Hiérarchie et statut des déchets
L’ensemble des politiques et des législations européennes relatives à la gestion des déchets sont fondés sur le principe de hiérarchie, qui encourage et privilégie la réutilisation par rapport au recyclage. Un principe qui s’applique également aux textiles usagés. Selon le rapport Position Paper proposé par le groupe de travail, donner la priorité à la réutilisation sans évaluer les impacts environnementaux associés, est susceptible de générer des conséquences environnementales et sociales négatives. C'est le cas par exemple au marché de Kantamanto, situé à Accra au Ghana où, selon The Or Foundation, environ 40 % des 15 millions de vêtements usagés importés chaque semaine finissent abandonnés dans la nature. Face au devenir plus qu’incertain de ces textiles, Paris Good Fashion et Vestiaire Collective proposent de repenser la hiérarchie des déchets par le biais d'une évaluation de l'impact environnemental et social.
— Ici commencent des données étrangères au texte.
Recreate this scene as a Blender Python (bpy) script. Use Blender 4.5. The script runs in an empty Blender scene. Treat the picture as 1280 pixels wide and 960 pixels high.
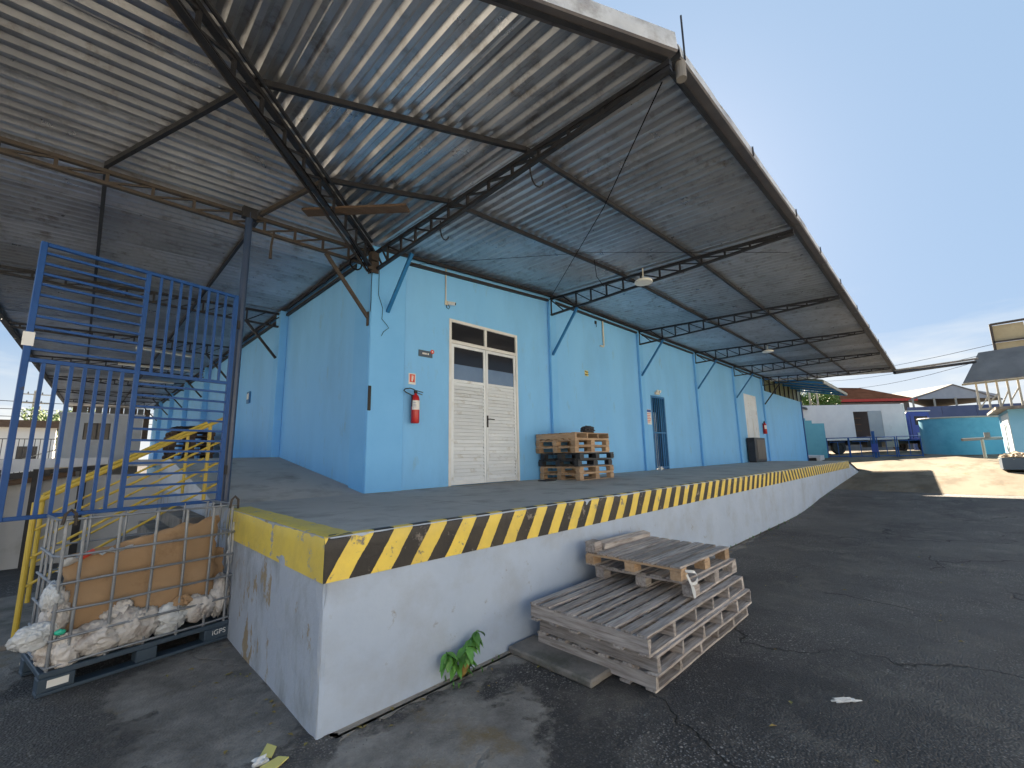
import bpy, bmesh, math, random
from math import sin, cos, pi, radians, sqrt, atan2
from mathutils import Vector, Matrix, noise
random.seed(7)
S = bpy.context.scene
COL = S.collection

# ------------------------------------------------------------------ camera, world, sun
def set_camera():
    y, p, r = radians(44.8814), radians(9.3676), radians(-1.0946)
    f = Vector((cos(y)*cos(p), sin(y)*cos(p), sin(p)))
    rt = Vector((sin(y), -cos(y), 0)); up = rt.cross(f)
    rt2 = rt*cos(r) + up*sin(r); up2 = -rt*sin(r) + up*cos(r)
    cd = bpy.data.cameras.new('camera'); cam = bpy.data.objects.new('camera', cd); COL.objects.link(cam)
    m = Matrix((rt2, up2, -f)).transposed().to_4x4(); m.translation = Vector((-2.997, -5.998, 0.507))
    cam.matrix_world = m
    cd.sensor_width = 36; cd.lens = 36*535.8/1280; cd.clip_start = 0.05; cd.clip_end = 800
    S.camera = cam
set_camera()

SUN_AZ = math.atan2(0.42, 0.86)      # towards +X and a little +Y
SUN_EL = radians(30)
W = bpy.data.worlds.new("World"); S.world = W; W.use_nodes = True
nt = W.node_tree; nt.nodes.clear()
def N(t, k, **kw):
    n = t.nodes.new(k)
    for a, b in kw.items(): setattr(n, a, b)
    return n
wo = N(nt, 'ShaderNodeOutputWorld'); bg = N(nt, 'ShaderNodeBackground'); sk = N(nt, 'ShaderNodeTexSky')
sk.sky_type = 'NISHITA'; sk.sun_disc = False; sk.sun_elevation = SUN_EL; sk.sun_rotation = pi/2 - SUN_AZ
sk.air_density = 1.0; sk.dust_density = 1.6; sk.ozone_density = 1.4
bg.inputs['Strength'].default_value = 0.15
# thin cirrus and a low cloud bank, laid out by direction
tc = N(nt, 'ShaderNodeTexCoord'); sep = N(nt, 'ShaderNodeSeparateXYZ'); nt.links.new(tc.outputs['Generated'], sep.inputs[0])
mp = N(nt, 'ShaderNodeMapping'); mp.inputs['Scale'].default_value = (2.2, 2.2, 11.0)
nt.links.new(tc.outputs['Generated'], mp.inputs[0])
nz = N(nt, 'ShaderNodeTexNoise'); nz.inputs['Scale'].default_value = 1.7; nz.inputs['Detail'].default_value = 7; nz.inputs['Roughness'].default_value = .55
nt.links.new(mp.outputs[0], nz.inputs['Vector'])
def ramp(t, src, a, b, ca=(0, 0, 0, 1), cb=(1, 1, 1, 1)):
    r = N(t, 'ShaderNodeValToRGB'); r.color_ramp.elements[0].position = a; r.color_ramp.elements[1].position = b
    r.color_ramp.elements[0].color = ca; r.color_ramp.elements[1].color = cb
    t.links.new(src, r.inputs[0]); return r
def mth(t, op, a, b=None, clamp=False):
    m = N(t, 'ShaderNodeMath', operation=op, use_clamp=clamp)
    for i, v in enumerate((a, b)):
        if v is None: continue
        if isinstance(v, (int, float)): m.inputs[i].default_value = v
        else: t.links.new(v, m.inputs[i])
    return m.outputs[0]
def mixc(t, fac, a, b, bt='MIX'):
    m = N(t, 'ShaderNodeMix', data_type='RGBA', blend_type=bt)
    for s, v in ((m.inputs['Factor'], fac), (m.inputs['A'], a), (m.inputs['B'], b)):
        if isinstance(v, (int, float)): s.default_value = v
        elif isinstance(v, (tuple, list)): s.default_value = (*v[:3], 1)
        else: t.links.new(v, s)
    return m.outputs['Result']
cl = ramp(nt, nz.outputs['Fac'], .50, .74)
low = ramp(nt, sep.outputs['Z'], .0, .30, (1, 1, 1, 1), (0, 0, 0, 1))
low2 = ramp(nt, sep.outputs['Z'], .02, .20, (1, 1, 1, 1), (0, 0, 0, 1))
cm = mth(nt, 'MULTIPLY', cl.outputs[0], low.outputs[0])
cm = mth(nt, 'ADD', cm, mth(nt, 'MULTIPLY', low2.outputs[0], .75), True)
CLOUD = (1.20, 1.15, 1.02); SKYTINT = (.015, .0145, .016)
skc = mixc(nt, 1.0, sk.outputs[0], SKYTINT, 'MULTIPLY')
skc = mixc(nt, 1.0, skc, (.34, .50, .71), 'ADD')      # hazy blue veil, even over the whole dome
skm = mixc(nt, mth(nt, 'MULTIPLY', cm, .8), skc, CLOUD)
nt.links.new(skm, bg.inputs['Color']); nt.links.new(bg.outputs[0], wo.inputs[0])

sd = bpy.data.lights.new('sun', 'SUN'); sd.energy = 5.0; sd.angle = radians(.5); sd.color = (1, .84, .64)
so = bpy.data.objects.new('sun', sd); COL.objects.link(so)
sdir = Vector((cos(SUN_AZ)*cos(SUN_EL), sin(SUN_AZ)*cos(SUN_EL), sin(SUN_EL)))
so.rotation_euler = (-sdir).to_track_quat('-Z', 'Y').to_euler(); so.location = (20, 10, 30)
S.view_settings.view_transform = 'Standard'; S.view_settings.look = 'None'
S.view_settings.exposure = 2.8; S.view_settings.gamma = 1
S.render.engine = 'CYCLES'; S.cycles.use_denoising = True; S.cycles.max_bounces = 8
S.cycles.diffuse_bounces = 5; S.cycles.glossy_bounces = 4; S.cycles.sample_clamp_indirect = 8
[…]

Établir des critères pour la réutilisation et le recyclage
Actuellement, les textiles usagés sont souvent étiquetés comme « aptes à la réutilisation » alors que leur qualité et leur état ne permettent pas une réutilisation effective. Afin d'améliorer la qualité et l'homogénéité, le groupe propose d'établir des critères cohérents à l'échelle de l'UE pour la classification du statut de déchet. Ainsi, chaque article collecté passant par les processus de tri devrait faire l'objet d'une vérification avant de déterminer s'il peut être réutilisé ou s'il devrait être recyclé. Le groupe de travail propose que les organisations en charge de la REP (Responsabilité Élargie du Producteur) financent le dispositif jusqu'à la levée du statut de déchet, après réparation ou validation de la qualité par le revendeur final. Ceci, afin d'améliorer la traçabilité en aval et de favoriser une gestion responsable des déchets, comme l'exige le principe du pollueur-payeur.
Des standards pour définir la qualité des textiles
Il n'existe à ce jour aucune norme concernant la composition des balles de textile exportées. Résultat : un grand nombre de vêtements sans aucune valeur marchande, inutilisables (abîmés, souillés...) ou ne correspondant pas aux attentes des clients importateurs (style, besoins...) se retrouvent refourgués à l'autre bout du monde. Pour résoudre ce problème, le groupe recommande une collaboration étroite entre les clients des pays destinataires et les exportateurs de textiles usagés. En outre, il réclame des standards définissant la qualité des textiles composant les balles de textile (excluant les articles tachés ou déchirés par exemple) et des audits réguliers pour en vérifier la conformité.
Promouvoir une plus grande traçabilité
Au-delà des demandes de contrôle et d'accompagnement de la filière textile, le groupe de travail a également fait trois autres recommandations. Tout d'abord, imposer une plus grande traçabilité des installations de tri, par le biais de la mise en place d'accréditations et contrôles des performances. Ensuite, s'assurer d'avoir l'autorisation des pays où seront exportés les déchets et de leur capacité à les traiter de manière durable. Enfin, tirer parti des organisations en charge de la REP textile pour soutenir le développement de filières dans les pays qui ne disposent pas d’infrastructures de gestion des déchets textiles.